Repeat the material exactly from its first line to the line that includes "return ORD[k] if". Skip pictures.

○ ○ ○ ○ ○ ○ ○

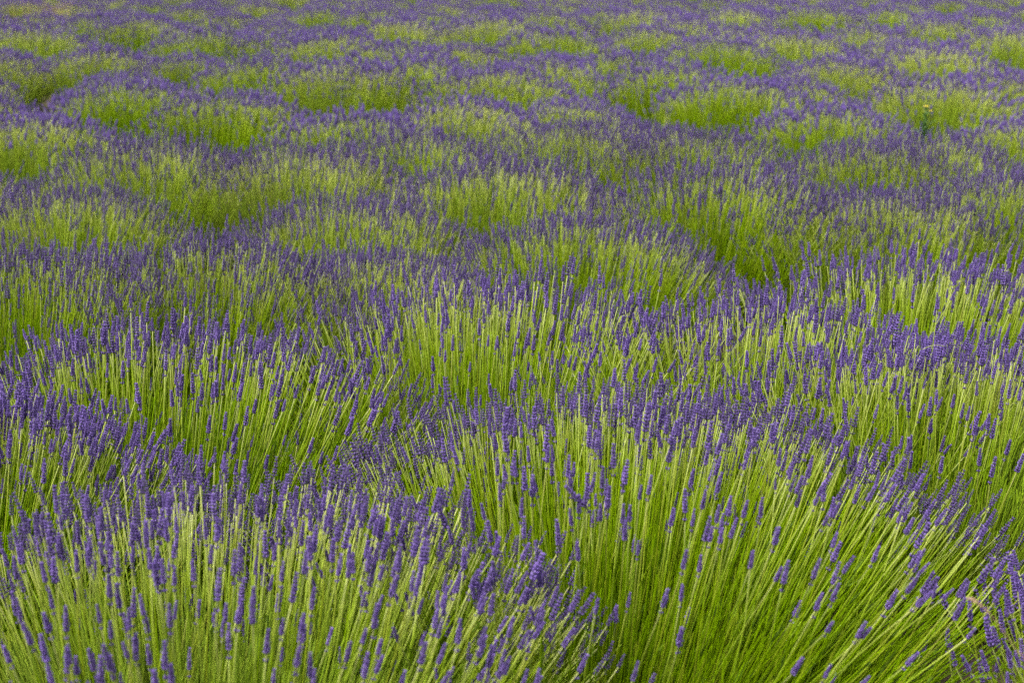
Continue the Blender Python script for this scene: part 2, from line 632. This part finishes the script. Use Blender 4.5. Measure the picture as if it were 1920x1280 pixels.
for px, py, s in MID:
    if py < 110:
        s *= 1.05
    x, y = on_plane(px, py, 0.635 * s)
    y -= 0.4 * LEAN[1]
    spots.append((x, y, s, None, True))
spots.append((1.34, 2.34, 0.88, "lavender bush mostly beyond the right edge at the bottom right corner", False))
fill = np.random.default_rng(5)
yy = 0.95
row = 0
while yy < 27:
    half = 0.40 * yy + 1.1
    xx = -half + (0.42 if row % 2 else 0.0)
    while xx < half:
        x = xx + fill.normal(0, 0.07)
        y = yy + fill.normal(0, 0.07)
        s = float(np.clip(fill.normal(0.90, 0.05), 0.80, 1.0))
        xx += 0.80
        gap = min(math.hypot(x - q[0], (y - q[1]) * 0.72) for q in spots)
        # just in front of the bushes whose green sides show there is a wider gap
        front = any(abs(x - q[0]) < 0.36 and 0 < q[1] - y < 1.12 for q in spots if q[4])
        lim = 0.72 if y > 6 else 0.76
        if gap < lim or front:
            continue
        if y < 2.2 and abs(x - 1.0) < 0.6:
            continue
        a = project(x, y, 0.63 * s)
        if a[2] < 0.4 or a[1] < -60 or a[1] > 1330 + 250 or abs(a[0] - 960) > 960 + 0.5 * FPX / a[2]:
            continue
        spots.append((x, y, s, None, False))
    yy += 0.95
    row += 1
spots.sort(key=lambda q: math.hypot(q[0], q[1]))
print("bushes", len(spots), "read off", sum(q[4] for q in spots))

# ------------------------------------------------------------------ labels for the bushes that only their place tells apart
ORD = ("first second third fourth fifth sixth seventh eighth ninth tenth eleventh twelfth thirteenth fourteenth fifteenth sixteenth "
       "seventeenth eighteenth nineteenth twentieth").split()


def ordinal(k):
    return ORD[k] if k < len(ORD) else ORD[k - 20 + 0] if k < 20 else "twenty-" + ORD[k - 20]


labels = {}
rows = {}
for i, q in enumerate(spots):
    rows.setdefault(int((q[1] - 0.6) / 1.15), []).append(i)
for rk, key in enumerate(sorted(rows)):
    ids = sorted(rows[key], key=lambda i: project(spots[i][0], spots[i][1], 0.5)[0])
    for n, i in enumerate(ids):
        q = spots[i]
        look = "green fronted lavender bush" if q[4] else "mostly purple lavender bush"
        labels[i] = q[3] or "%s, %s from the left in the %s row from the front" % (look, ordinal(n), ordinal(rk))

# ------------------------------------------------------------------ the bushes
GROUP = "lavender bushes covering the field"
N_SINGLE = 9                      # the nearest bushes in view: their stems and spikes are parts of their own
MID_DIST = 8.0
hi_spike = [mesh_from("flower_spike", *t, M_FLOWER) for t in SPIKE_HI]
hi_stem = []
for t in STEM_HI:
    hi_stem.append(mesh_from("flowering_stem", *t, M_STEM))


def shared_set(n, flowers, shorts, leaves, stems, spikes, seed, turned):
    out = []
    for k in range(n):
        G = grow(np.random.default_rng(seed + k), flowers, shorts, leaves, 1.0, 1.0, turned)
        allk = np.arange(flowers)
        out.append((build_greens("stems", G, stems), build_spikes("flower_spikes", G, allk, spikes)))
    return out


MID_SET = shared_set(5, 880, 800, 400, STEM_MID, SPIKE_MID, 100, 0.28)
FAR_SET = shared_set(5, 720, 650, 150, STEM_FAR, SPIKE_FAR, 200, 0.55)        # bushes that show a green front
FAR_FULL = shared_set(5, 920, 500, 80, STEM_FAR, SPIKE_FAR, 300, 0.20)       # bushes in full flower


def to_matrix(m):
    return Matrix([list(r) for r in m])


bent_done = False
single = 0
rb = random.Random(3)
near_pick = []
for i, q in enumerate(spots):
    a = project(q[0], q[1], 0.4)
    if q[3] is not None:
        near_pick.append(i)
near_pick = near_pick[:N_SINGLE]
for i, (x, y, s, lab, seen) in enumerate(spots):
    root = bpy.data.objects.new("lavender_bush", None)
    COL.objects.link(root)
    root.empty_display_size = 0.1
    root.location = (x, y, float(ground_height(x, y)) - 0.012)
    tag(root, labels[i], "lavender bush", GROUP)
    dist = math.hypot(x, y)
    if i in near_pick or dist < 3.0:
        G = grow(np.random.default_rng(1000 + i), FLOWERS.get(lab, 780), 2200 if dist < 3.0 else 1600, 1300, s, SPREAD.get(lab, 1.0), 0.2 if lab == NEAR[0][3] else 0.3 if lab == NEAR[1][3] else 0.5)
        n = len(G['tip'])
        rest = np.arange(n)
        if i in near_pick:
            W = G['tip'] + np.array(root.location)
            P = np.array([project(*w) for w in W])
            inside = (P[:, 0] > -10) & (P[:, 0] < 1930) & (P[:, 1] > -10) & (P[:, 1] < 1300)
            score = P[:, 2] - 0.9 * G['tip'][:, 2] + np.where(inside, 0, 50)
            order = np.argsort(score)
            pick = [k for k in order[:300] if inside[k]]
            rest = np.setdiff1d(rest, pick)
            bent = -1
            if lab == NEAR[1][3]:
                bent = min(pick, key=lambda k: math.hypot(P[k, 0] - 1083, P[k, 1] - 938))
            for k in pick:
                if k == bent:                     # one spike hangs over on a broken neck
                    bx, by, bd = frame(np.array([[-0.62, -0.25, 0.80]]), np.array([[0, 1.0, 0]]))
                    G['Mp'][k] = matrices(bx, by, bd, np.array([1.05]), np.array([1.15]), G['tip'][k][None])[0]
                st = link("flowering_stem", hi_stem[int(G['bow'][k])], root)
                ml = to_matrix(G['Ms'][k])
                st.matrix_basis = ml
                sp = link("flower_spike", hi_spike[int(G['rf'][k] * 997) % len(hi_spike)], st)
                sp.matrix_parent_inverse = st.matrix_basis.inverted()
                sp.matrix_basis = to_matrix(G['Mp'][k])
                if k == bent:
                    sp["label"] = "flower spike bent over to the left on its stem"
        tag(link("stems", build_stems("stems", G, rest, STEM_MID), root), kind="stuff")
        tag(link("flower_spikes", build_spikes("flower_spikes", G, rest, SPIKE_MID), root), kind="stuff")
        tag(link("leaves", build_leaves("leaves", G), root), kind="stuff")
    else:
        st, sp = (MID_SET if dist < MID_DIST else FAR_SET if seen else FAR_FULL)[rb.randrange(5)]
        root.rotation_euler = (0, 0, rb.uniform(-0.45, 0.45))
        root.scale = (s * rb.uniform(0.95, 1.05), s * rb.uniform(0.95, 1.05), s)
        tag(link("stems", st, root), kind="stuff")
        tag(link("flower_spikes", sp, root), kind="stuff")
print("objects", len(bpy.data.objects), "triangles", sum(len(m.polygons) for m in bpy.data.meshes))


# ------------------------------------------------------------------ small things between the bushes
def at_depth(px, py, depth):
    """World point that the photograph shows at (px, py), depth metres along the camera's axis."""
    u, v = (px - 960) / FPX, (py - 640) / FPX
    return Vector((u * depth, depth * (math.cos(PITCH) - v * math.sin(PITCH)), CAM_H - depth * (math.sin(PITCH) + v * math.cos(PITCH))))


def smooth_path(pts, n=6):
    """Catmull-Rom through pts."""
    P = [np.array(p, dtype=float) for p in pts]
    P = [2 * P[0] - P[1]] + P + [2 * P[-1] - P[-2]]
    out = []
    for i in range(1, len(P) - 2):
        for k in range(n):
            t = k / n
            out.append(0.5 * (2 * P[i] + (P[i + 1] - P[i - 1]) * t + (2 * P[i - 1] - 5 * P[i] + 4 * P[i + 1] - P[i + 2]) * t * t
                              + (3 * P[i] - P[i - 1] - 3 * P[i + 1] + P[i + 2]) * t ** 3))
    out.append(P[-2])
    return np.array(out)


def tube(pts, r0, r1, sides=5):
    n = len(pts)
    d = np.gradient(pts, axis=0)
    x, y, _ = frame(d, np.tile(np.array([[0.3, 1.0, 0.1]]), (n, 1)))
    V, T = [], []
    for i in range(n):
        rr = r0 + (r1 - r0) * i / (n - 1)
        for q in range(sides):
            a = 2 * math.pi * q / sides
            V.append(pts[i] + x[i] * rr * math.cos(a) + y[i] * rr * math.sin(a))
    for i in range(n - 1):
        for q in range(sides):
            a, b = i * sides + q, i * sides + (q + 1) % sides
            T += [(a, b, b + sides), (a, b + sides, a + sides)]
    V.append(pts[-1])
    for q in range(sides):
        T.append(((n - 1) * sides + q, (n - 1) * sides + (q + 1) % sides, len(V) - 1))
    V = np.array(V)
    return V, np.array(T), np.zeros((len(V), 3))


def empty(name, loc, label, cat, group=None):
    o = bpy.data.objects.new(name, None)
    COL.objects.link(o)
    o.location = loc
    o.empty_display_size = 0.1
    tag(o, label, cat, group)
    return o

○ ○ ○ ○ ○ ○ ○

■ Result of this task:
Continue the Blender Python script for this scene: part 2, from line 632. This part finishes the script. Use Blender 4.5. Measure the picture as if it were 1920x1280 pixels.
for px, py, s in MID:
    if py < 110:
        s *= 1.05
    x, y = on_plane(px, py, 0.635 * s)
    y -= 0.4 * LEAN[1]
    spots.append((x, y, s, None, True))
spots.append((1.34, 2.34, 0.88, "lavender bush mostly beyond the right edge at the bottom right corner", False))
fill = np.random.default_rng(5)
yy = 0.95
row = 0
while yy < 27:
    half = 0.40 * yy + 1.1
    xx = -half + (0.42 if row % 2 else 0.0)
    while xx < half:
        x = xx + fill.normal(0, 0.07)
        y = yy + fill.normal(0, 0.07)
        s = float(np.clip(fill.normal(0.90, 0.05), 0.80, 1.0))
        xx += 0.80
        gap = min(math.hypot(x - q[0], (y - q[1]) * 0.72) for q in spots)
        # just in front of the bushes whose green sides show there is a wider gap
        front = any(abs(x - q[0]) < 0.36 and 0 < q[1] - y < 1.12 for q in spots if q[4])
        lim = 0.72 if y > 6 else 0.76
        if gap < lim or front:
            continue
        if y < 2.2 and abs(x - 1.0) < 0.6:
            continue
        a = project(x, y, 0.63 * s)
        if a[2] < 0.4 or a[1] < -60 or a[1] > 1330 + 250 or abs(a[0] - 960) > 960 + 0.5 * FPX / a[2]:
            continue
        spots.append((x, y, s, None, False))
    yy += 0.95
    row += 1
spots.sort(key=lambda q: math.hypot(q[0], q[1]))
print("bushes", len(spots), "read off", sum(q[4] for q in spots))

# ------------------------------------------------------------------ labels for the bushes that only their place tells apart
ORD = ("first second third fourth fifth sixth seventh eighth ninth tenth eleventh twelfth thirteenth fourteenth fifteenth sixteenth "
       "seventeenth eighteenth nineteenth twentieth").split()


def ordinal(k):
    return ORD[k] if k < len(ORD) else ORD[k - 20 + 0] if k < 20 else "twenty-" + ORD[k - 20]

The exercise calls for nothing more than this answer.